## SET TASK
Set down each line of the data below exactly as it stands, dropping the pictures.

## STORED DATA

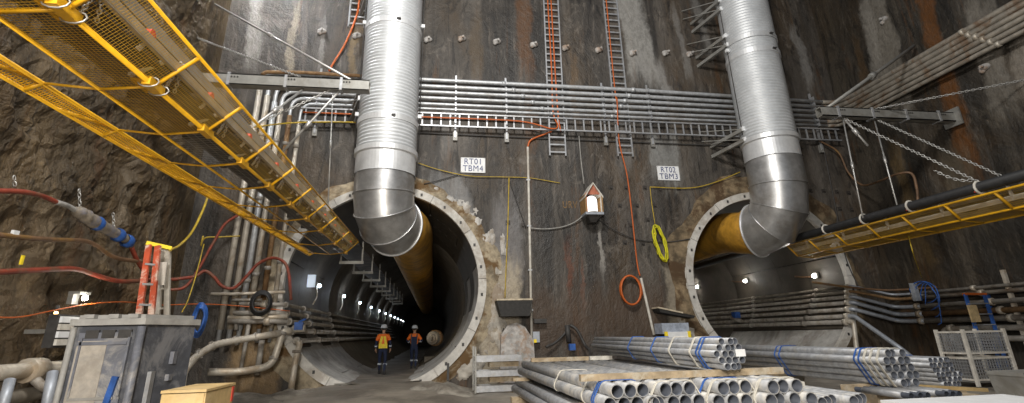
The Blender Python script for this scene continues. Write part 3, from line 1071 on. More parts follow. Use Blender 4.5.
def rod(label, p, q, r=.03, mat=M_chain, chain=False, name='tie_rod', cat='rod', sag=0):
    if chain:
        o = MB().chain(p, q, .10, .013, sag=sag).build('hanging_chain', mat)
        return tag(o, label, 'chain', 'chains hung from the steel beams')
    b = MB().tube([p, q], r, 6)
    m = V3(p).lerp(V3(q), .5)
    d = (V3(q) - V3(p)).normalized()
    b.tube([m - d * .12, m + d * .12], r * 1.9, 6)
    return tag(b.build(name, mat), label, cat, 'tie rods of the steel beams')


bx = lambda px: AY(px, 82, YB).x
rod('grey tie rod sloping from upper left down to the left beam tip', P(207, 0, 16.6), V3((bx(352), YB, 8.4)), .035)
rod('long chain sloping down behind the conveyor to the left beam', P(150, 20, 17.4), V3((bx(305), YB, 8.38)), chain=True)
rod('grey strut sloping from left beam middle down to the conveyor', V3((bx(304), YB, 8.05)), P(243, 134, 11.5), .035)
rod('grey strut sloping from left beam tip down beside the corner pipes', V3((bx(340), YB, 8.05)), P(275, 160, 13.6), .035)
rod('chain drooping from the left beam towards the conveyor side', V3((bx(330), YB, 8.05)), P(243, 130, 12.5), chain=True)
rod('thin chain hanging in front of the left portal ring beside the conveyor', P(333, 88, 15), P(328, 205, 15.0), .02)
xR = 17.0
b2 = lambda px: AY(px, 115, YB).x
rod('grey strut rising from right beam tip to the right wall', V3((b2(827), YB, 8.2)), AX(914, 46, xR - .05), .06, M_steel)
rod('chain rising from right beam to the right wall', V3((b2(876), YB, 8.28)), AX(1024, 80, xR), chain=True)
rod('thin rod hanging from right beam tip to the right conveyor', V3((b2(842), YB, 7.9)), P(863, 218, 12.6), .022)
rod('thin rod hanging from right beam middle to the right conveyor', V3((b2(873), YB, 7.9)), P(897, 205, 12.2), .022)
rod('short strut hanging free under the right beam', V3((b2(843), YB, 7.9)), P(868, 146, 12.7), .035)
rod('chain sloping from right beam tip to the far right conveyor hanger', V3((b2(843), YB, 7.9)), P(985, 185, 10.2), chain=True)
rod('upper chain sloping from right beam middle to the far right', V3((b2(876), YB, 7.9)), P(1001, 176, 10.2), chain=True)
rod('short slack chain loop at the right conveyor hanger', P(934, 170, 11), P(975, 180, 10.4), chain=True, sag=.12)

# ================================================================== CONVEYOR GALLERIES


def mesh_panel(c00, c10, c11, c01, name, parent, mat, pitch=.06, r=.006, n_long=None):
    """woven wire panel between four corners (0->1 long way)"""
    c00, c10, c11, c01 = map(V3, (c00, c10, c11, c01))
    L = (c10 - c00).length
    H = (c01 - c00).length
    b = MB()
    nl = int(L / pitch)
    nh = n_long or max(2, int(H / pitch))
    for i in range(nl + 1):
        t = i / nl
        b.beam(c00.lerp(c10, t), c01.lerp(c11, t), r * 2)
    for j in range(nh + 1):
        t = j / nh
        b.beam(c00.lerp(c01, t), c10.lerp(c11, t), r * 2)
    return b.build(name, mat, parent)


GZ = lambda y, z: z - (17 - y) * .014
gal = thing('conveyor_gallery', 'yellow mesh-clad conveyor gallery overhead running into the left tunnel', 'conveyor', (-3.2, 10, 0))
YE, YS = 17.0, 2.2
E1 = lambda y: V3((-2.53, y, GZ(y, 4.58)))
E2 = lambda y: V3((-2.91, y, GZ(y, 4.22)))
E2b = lambda y: V3((-3.40, y, GZ(y, 4.16)))
E3a = lambda y: V3((-3.92, y, GZ(y, 4.20)))
E3b = lambda y: V3((-4.06, y, GZ(y, 4.12)))
for nm, fn, r in (('top_rail', E1, .018), ('bottom_rail', E2, .026), ('bottom_rail', E2b, .018), ('guard_rail', E3a, .022), ('guard_rail', E3b, .020)):
    MB().tube([fn(YS), fn(YE)], r, 8).build(nm, M_yel, gal)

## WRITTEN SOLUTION
The Blender Python script for this scene continues. Write part 3, from line 1071 on. More parts follow. Use Blender 4.5.
def rod(label, p, q, r=.03, mat=M_chain, chain=False, name='tie_rod', cat='rod', sag=0):
    if chain:
        o = MB().chain(p, q, .10, .013, sag=sag).build('hanging_chain', mat)
        return tag(o, label, 'chain', 'chains hung from the steel beams')
    b = MB().tube([p, q], r, 6)
    m = V3(p).lerp(V3(q), .5)
    d = (V3(q) - V3(p)).normalized()
    b.tube([m - d * .12, m + d * .12], r * 1.9, 6)
    return tag(b.build(name, mat), label, cat, 'tie rods of the steel beams')


bx = lambda px: AY(px, 82, YB).x
rod('grey tie rod sloping from upper left down to the left beam tip', P(207, 0, 16.6), V3((bx(352), YB, 8.4)), .035)
rod('long chain sloping down behind the conveyor to the left beam', P(150, 20, 17.4), V3((bx(305), YB, 8.38)), chain=True)
rod('grey strut sloping from left beam middle down to the conveyor', V3((bx(304), YB, 8.05)), P(243, 134, 11.5), .035)
rod('grey strut sloping from left beam tip down beside the corner pipes', V3((bx(340), YB, 8.05)), P(275, 160, 13.6), .035)
rod('chain drooping from the left beam towards the conveyor side', V3((bx(330), YB, 8.05)), P(243, 130, 12.5), chain=True)
rod('thin chain hanging in front of the left portal ring beside the conveyor', P(333, 88, 15), P(328, 205, 15.0), .02)
xR = 17.0
b2 = lambda px: AY(px, 115, YB).x
rod('grey strut rising from right beam tip to the right wall', V3((b2(827), YB, 8.2)), AX(914, 46, xR - .05), .06, M_steel)
rod('chain rising from right beam to the right wall', V3((b2(876), YB, 8.28)), AX(1024, 80, xR), chain=True)
rod('thin rod hanging from right beam tip to the right conveyor', V3((b2(842), YB, 7.9)), P(863, 218, 12.6), .022)
rod('thin rod hanging from right beam middle to the right conveyor', V3((b2(873), YB, 7.9)), P(897, 205, 12.2), .022)
rod('short strut hanging free under the right beam', V3((b2(843), YB, 7.9)), P(868, 146, 12.7), .035)
rod('chain sloping from right beam tip to the far right conveyor hanger', V3((b2(843), YB, 7.9)), P(985, 185, 10.2), chain=True)
rod('upper chain sloping from right beam middle to the far right', V3((b2(876), YB, 7.9)), P(1001, 176, 10.2), chain=True)
rod('short slack chain loop at the right conveyor hanger', P(934, 170, 11), P(975, 180, 10.4), chain=True, sag=.12)

# ================================================================== CONVEYOR GALLERIES


def mesh_panel(c00, c10, c11, c01, name, parent, mat, pitch=.06, r=.006, n_long=None):
    """woven wire panel between four corners (0->1 long way)"""
    c00, c10, c11, c01 = map(V3, (c00, c10, c11, c01))
    L = (c10 - c00).length
    H = (c01 - c00).length
    b = MB()
    nl = int(L / pitch)
    nh = n_long or max(2, int(H / pitch))
    for i in range(nl + 1):
        t = i / nl
        b.beam(c00.lerp(c10, t), c01.lerp(c11, t), r * 2)
    for j in range(nh + 1):
        t = j / nh
        b.beam(c00.lerp(c01, t), c10.lerp(c11, t), r * 2)
    return b.build(name, mat, parent)


GZ = lambda y, z: z - (17 - y) * .014
gal = thing('conveyor_gallery', 'yellow mesh-clad conveyor gallery overhead running into the left tunnel', 'conveyor', (-3.2, 10, 0))
YE, YS = 17.0, 2.2
E1 = lambda y: V3((-2.53, y, GZ(y, 4.58)))
E2 = lambda y: V3((-2.91, y, GZ(y, 4.22)))
E2b = lambda y: V3((-3.40, y, GZ(y, 4.16)))
E3a = lambda y: V3((-3.92, y, GZ(y, 4.20)))
E3b = lambda y: V3((-4.06, y, GZ(y, 4.12)))
for nm, fn, r in (('top_rail', E1, .018), ('bottom_rail', E2, .026), ('bottom_rail', E2b, .018), ('guard_rail', E3a, .022), ('guard_rail', E3b, .020)):
    MB().tube([fn(YS), fn(YE)], r, 8).build(nm, M_yel, gal)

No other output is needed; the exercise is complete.